A man might have a set of calling cards that included his address and a set that left that space blank. This latter type of card would be larger and engraved with fancier writing. The blank space would be used for written notes inviting a friend to dinner or the theater or some other social event.

An engraved card was considered to have the most distinguished style, followed by a handsomely handwritten one, and if these could not be obtained, a nicely printed card would do. The precise rules governing card giving and the style of the card, from the type of font to whether to include your middle initial or not, changed each year and could leave a person a bit anxious about what was currently in fashion.

Initialing a Calling Card

Gentleman would also inscribe initials upon the card to denote the reason for his visit. The initials stood for the following French words:

p. f. – congratulations (pour féliciter)

p. r. – expressing one’s thanks (pour remercier)

p. c. – mourning expression (pour condoléance)

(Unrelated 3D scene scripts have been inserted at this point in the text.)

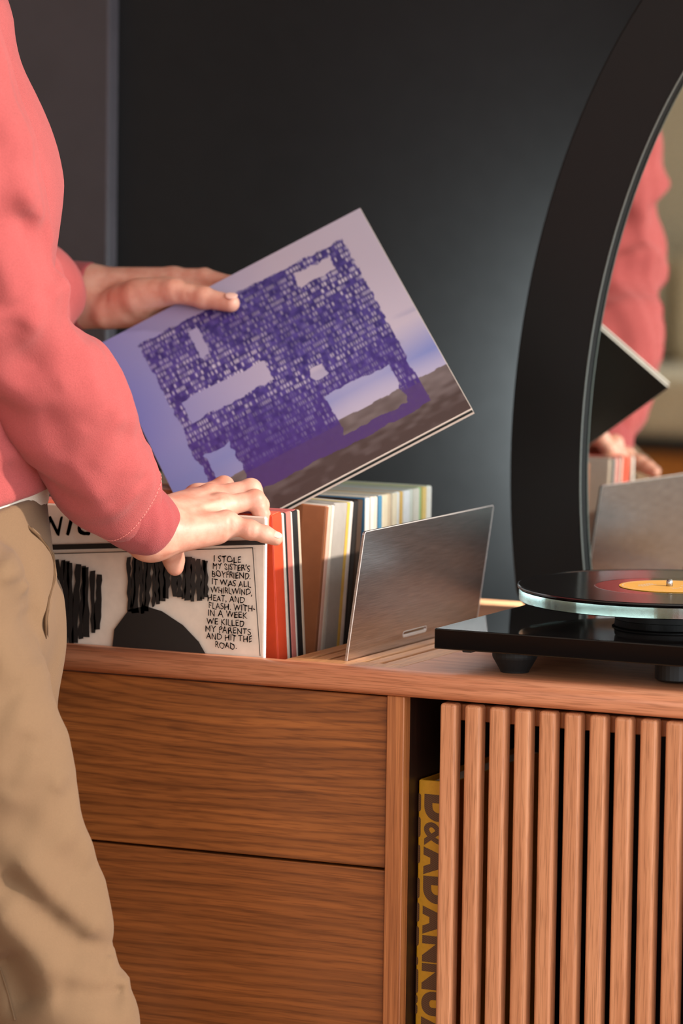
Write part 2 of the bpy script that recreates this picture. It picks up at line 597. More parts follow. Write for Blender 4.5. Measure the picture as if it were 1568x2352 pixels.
# ------------------------------------------------------------------ signed distance modelling (numpy surface nets)
def surfnets(F, org, h):
    s = F < 0
    c = [(i, j, k) for i in (0, 1) for j in (0, 1) for k in (0, 1)]
    nx, ny, nz = F.shape
    sl = lambda a, o: a[o[0]:nx - 1 + o[0], o[1]:ny - 1 + o[1], o[2]:nz - 1 + o[2]]
    allin = np.ones((nx - 1, ny - 1, nz - 1), bool)
    anyin = np.zeros_like(allin)
    for o in c:
        v = sl(s, o)
        allin &= v
        anyin |= v
    mask = anyin & ~allin
    ci = np.argwhere(mask)
    idx = -np.ones(mask.shape, dtype=np.int64)
    idx[mask] = np.arange(len(ci))
    acc = np.zeros((len(ci), 3))
    cnt = np.zeros(len(ci))
    for a in range(3):
        for o in c:
            if o[a]: continue
            o2 = list(o)
            o2[a] = 1
            fa = F[ci[:, 0] + o[0], ci[:, 1] + o[1], ci[:, 2] + o[2]]
            fb = F[ci[:, 0] + o2[0], ci[:, 1] + o2[1], ci[:, 2] + o2[2]]
            x = (fa < 0) != (fb < 0)
            t = np.where(x, fa / np.where(x, fa - fb, 1), 0)
            p = np.tile(np.array(o, float), (len(ci), 1))
            p[:, a] += t
            acc[x] += p[x]
            cnt[x] += 1
    V = (ci + acc / cnt[:, None]) * h + org
    quads = []
    for a in range(3):
        b_, c_ = (a + 1) % 3, (a + 2) % 3
        sa = [slice(None)] * 3
        sb = [slice(None)] * 3
        sa[a] = slice(0, -1)
        sb[a] = slice(1, None)
        e = s[tuple(sa)] != s[tuple(sb)]
        ii = np.argwhere(e)
        ii = ii[(ii[:, b_] > 0) & (ii[:, c_] > 0) & (ii[:, b_] < F.shape[b_] - 1) & (ii[:, c_] < F.shape[c_] - 1)]
        inside = s[ii[:, 0], ii[:, 1], ii[:, 2]]
        def g(db, dc):
            q = ii.copy()
            q[:, b_] -= db
            q[:, c_] -= dc
            return idx[q[:, 0], q[:, 1], q[:, 2]]
        Q = np.stack([g(1, 1), g(0, 1), g(0, 0), g(1, 0)], 1)
        Q[~inside] = Q[~inside][:, ::-1]
        quads.append(Q)
    Q = np.concatenate(quads)
    Q = Q[(Q >= 0).all(1)]
    return V, Q

def sdf_mesh(fn, lo, hi, h):
    lo, hi = np.array(lo, float), np.array(hi, float)
    n = np.ceil((hi - lo) / h).astype(int) + 1
    xs = [(lo[a] + h * np.arange(n[a])).astype(np.float32) for a in range(3)]
    F = np.empty(n, dtype=np.float32)
    step = max(1, int(400000 // (n[1] * n[2])))
    Y, Z = np.meshgrid(xs[1], xs[2], indexing='ij')
    for i in range(0, n[0], step):
        xx = xs[0][i:i + step]
        P = np.empty((len(xx), n[1], n[2], 3), dtype=np.float32)
        P[..., 0] = xx[:, None, None]
        P[..., 1] = Y[None]
        P[..., 2] = Z[None]
        F[i:i + step] = fn(P.reshape(-1, 3)).reshape(len(xx), n[1], n[2])
    return surfnets(F, lo, h)

def build_mesh(name, parts):
    """parts: list of (V, Q)"""
    off = 0
    VV, QQ = [], []
    for V, Q in parts:
        VV.append(V)
        QQ.append(Q + off)
        off += len(V)
    V = np.concatenate(VV).astype(np.float32)
    Q = np.concatenate(QQ)
    me = bpy.data.meshes.new(name)
    me.vertices.add(len(V))
    me.vertices.foreach_set('co', V.ravel())
    me.loops.add(len(Q) * 4)
    me.loops.foreach_set('vertex_index', Q.astype(np.int32).ravel())
    me.polygons.add(len(Q))
    me.polygons.foreach_set('loop_start', np.arange(0, len(Q) * 4, 4, dtype=np.int32))
    me.polygons.foreach_set('use_smooth', np.ones(len(Q), dtype=bool))
    me.update(calc_edges=True)
    me.validate()
    return me

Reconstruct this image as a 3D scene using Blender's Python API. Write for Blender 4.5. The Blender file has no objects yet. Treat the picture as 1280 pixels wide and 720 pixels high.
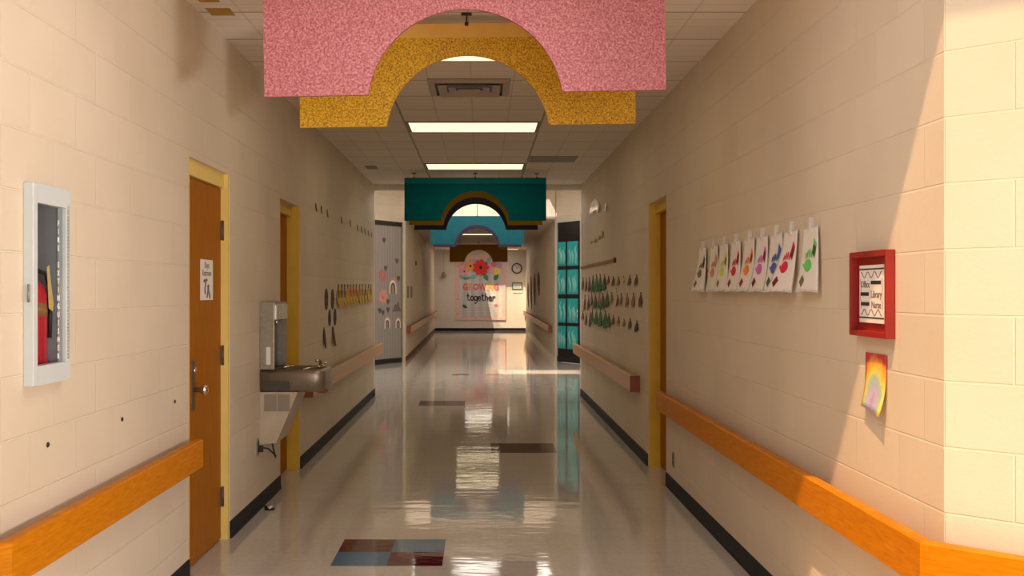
import bpy, bmesh, math, random
from mathutils import Vector, Matrix
random.seed(7)
PI = math.pi
scene = bpy.context.scene
COL = scene.collection

# ------------------------------------------------------------------ measures (metres)
XL, XR = -1.52, 1.43          # corridor wall planes
EYE = 1.5
FPX, CX, CY = 1310.0, 601.0, 363.0
Y0 = 3.235                    # where the near corridor walls start
Y1 = 15.0                     # where the near corridor ends (second rotunda)
Y2 = 22.0                     # where the far corridor starts
Y3 = 38.9                     # end wall
HC = 3.0                      # corridor ceiling
HR = 3.9                      # rotunda ceiling
def yl(px, off=0.0): return FPX * (-XL - off) / (CX - px)      # depth of a column on the left wall
def yr(px, off=0.0): return FPX * (XR - off) / (px - CX)       # same on the right wall
def zz(py, Y): return EYE - (py - CY) * Y / FPX

# ------------------------------------------------------------------ materials
def new_mat(name):
    m = bpy.data.materials.new(name); m.use_nodes = True
    nt = m.node_tree; b = nt.nodes['Principled BSDF']
    return m, nt, b
def N(nt, typ, **kw):
    n = nt.nodes.new(typ)
    for k, v in kw.items():
        if k in n.inputs: n.inputs[k].default_value = v
        else: setattr(n, k, v)
    return n
def ramp(nt, stops):
    r = nt.nodes.new('ShaderNodeValToRGB'); e = r.color_ramp.elements
    while len(e) < len(stops): e.new(0.5)
    for i, (p, c) in enumerate(stops):
        e[i].position = p; e[i].color = (*c, 1)
    return r
def plain(name, col, rough=0.6, metal=0.0, var=0.06, vscale=9.0, emit=0.0, bump=0.0, spec=None):
    m, nt, b = new_mat(name)
    tc = N(nt, 'ShaderNodeTexCoord'); ns = N(nt, 'ShaderNodeTexNoise', Scale=vscale, Detail=3.0)
    nt.links.new(tc.outputs['Object'], ns.inputs['Vector'])
    lo = tuple(max(0, c * (1 - var)) for c in col); hi = tuple(min(1, c * (1 + var)) for c in col)
    r = ramp(nt, [(0.3, lo), (0.7, hi)])
    nt.links.new(ns.outputs['Fac'], r.inputs['Fac']); nt.links.new(r.outputs['Color'], b.inputs['Base Color'])
    b.inputs['Roughness'].default_value = rough; b.inputs['Metallic'].default_value = metal
    if spec is not None: b.inputs['Specular IOR Level'].default_value = spec
    if emit:
        b.inputs['Emission Color'].default_value = (*col, 1); b.inputs['Emission Strength'].default_value = emit
    if bump:
        bp = N(nt, 'ShaderNodeBump', Strength=0.5, Distance=bump)
        nt.links.new(ns.outputs['Fac'], bp.inputs['Height']); nt.links.new(bp.outputs['Normal'], b.inputs['Normal'])
    return m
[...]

p. f. N. A. – Happy New Year (pour feliciter Nouvel An)

p. p. c. – meaning to take leave (pour prendre congé)

p. p. – if you want to be introduced to anybody, send your visiting card (pour présenter)

Turning the Corner

  • A visit in person (as opposed to being sent by a servant): the right hand upper corner
  • A congratulatory visit: the left hand upper corner
  • A condolence visit: the left hand lower corner
  • Taking leave (if you were going on a long trip): right hand lower corner
  • If there were two of more ladies in the household, the gentleman turned down a corner of the card to indicate that the call was designed for the whole family.

When the household servants moved out, and the new fangled talking machine moved in, the practice and etiquette surrounding the sending and receiving of calling cards suffered a slow death. The only place where calling cards survived was in the U.S. Armed Forces. Officers still carry on the tradition today.

During the heyday of calling cards, using a business card for a social purpose was considered bad manners. Today, while business cards are great for making business contacts, they still aren’t really suited for social situations. They probably have your work number and work email, and not much else on them. Think of all the times you meet someone you’d like to see again. Handing them a business card is too stiff and formal.

A calling card can tell a new acquaintance more about you and help them better remember you. It provides a chance to enhance the first impression you make and gives your new acquaintances the ability to pursue a relationship with you in the way they feel most comfortable.

Your calling card should reflect your personality. When someone puts your phone number into their cell, they may look at this entry some time later and fail to remember much about you. A calling card should include something to jog their memory.

Bluebird Calling Cards has a cute little bluebird that decorates these calling cards.

Ladybug Calling Cards has two cute ladybugs that decorate these calling cards which are perfect for moms meeting other moms.

Pink Dot Calling Cards has a border of black dots and one lone pink dot that make a dramatic statement on these calling cards.

To call upon a friend in the Victorian age, there was only one option-drop by their house. In our modern society, technology has provided a myriad of ways for a new acquaintance to contact you, and your card should reflect this.

In addition to your name and phone number, consider including some of the following pieces of information:

Blog or website address

Social Network User Name

Email address

Instant message name

If you decide to go for a very traditional design with only perhaps your name on the front, you can then tailor the information you wish to give to each individual you meet by simply writing on the back and making the desired additions.